Cordova Street, St. Augustine . watercolor on paper . private collection

"Not all who wander are lost."  I read this somewhere and it stuck like glue!  Does that happen to you?  Quotes or "words" that don't let go, never leave your mind?  I apologize for not being able to credit this. . .I'm not even sure if those six words are the complete quote!  Oh, by the way, happy  new year. . .it's 2011 to be exact and my wandering has not been measured in miles but in thought.  Well, a few miles were put on the car to visit family over the holiday, but the bulk of my wandering has been of the interior sort. . .in my mind.  I'm choosing to look at this as a very good thing.  Important word choosing, is it not?  "Choice" implies that I'm in control of my thinking. . .the thoughts that flit and flirt across my mind. 
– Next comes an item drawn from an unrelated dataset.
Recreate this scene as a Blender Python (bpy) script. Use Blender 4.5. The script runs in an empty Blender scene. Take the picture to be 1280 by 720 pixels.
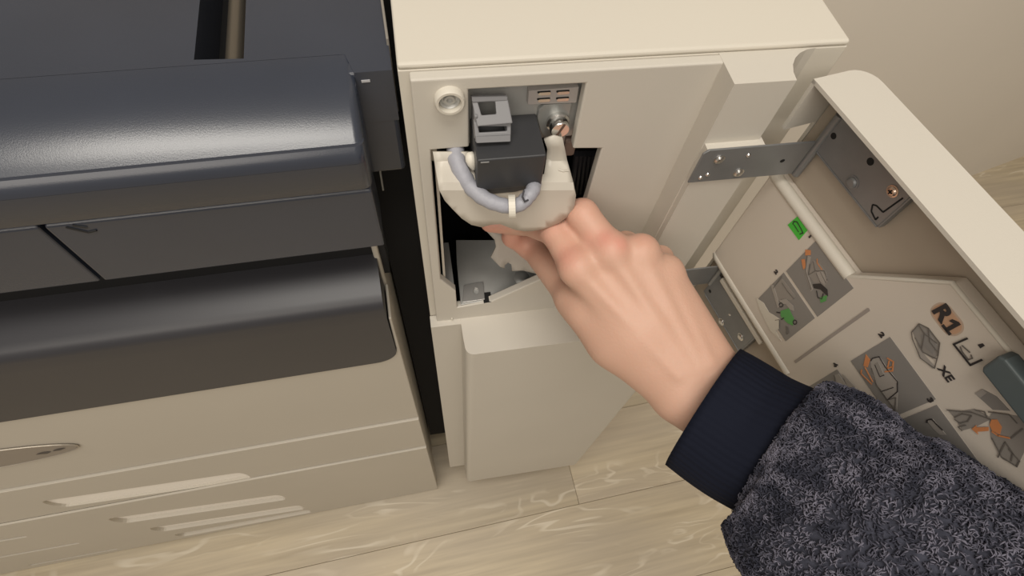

I've been held suspended over my life for a few days now. . .beginning with waking up New Year's Day softly cocooned in FOG. . .heavy, moisture-laden fog that quietly decided it liked the neighborhood and stayed all day!  It felt surreal.  Then making the conscious decision to take yesterday afternoon off and go deep into the book I had pulled off my shelf right before Christmas to re-read.  My elation bloomed as I got deeper into reading and realized that nothing sounded totally familiar. . .I could continue my deep absorption in the 530 pages. . .safely knowing there was satisfaction to be had from a book I had chosen to keep on my shelf years ago.  Such a simple pleasure.  Hmm. . .there's that "choice" word again! 

You might say I'm going with the flow these days. . .kind of opposite of what you hear at the turn of a new year!  I suppose I've always been a rebel of sorts, but it just feels wrong to make resolutions and have all those expectations hanging over, floating about, reminding me. . .reminding me of what exactly?  Oh, don't get me wrong. . .I like strategic planning just as much as the next guy/gal. . .and I joyfully admit to being a "list" girl. . .but my jaunty January is going to be one of secret anticipation, eagerness, service, satisfaction in what "is" and gratitude.  Yes, a buzz word or two in there, but nothing too lofty/too hard to shelter disappointment.  

So. . .onward with your own personal wandering. . .I hope to meet you somewhere out there in this 2011 year!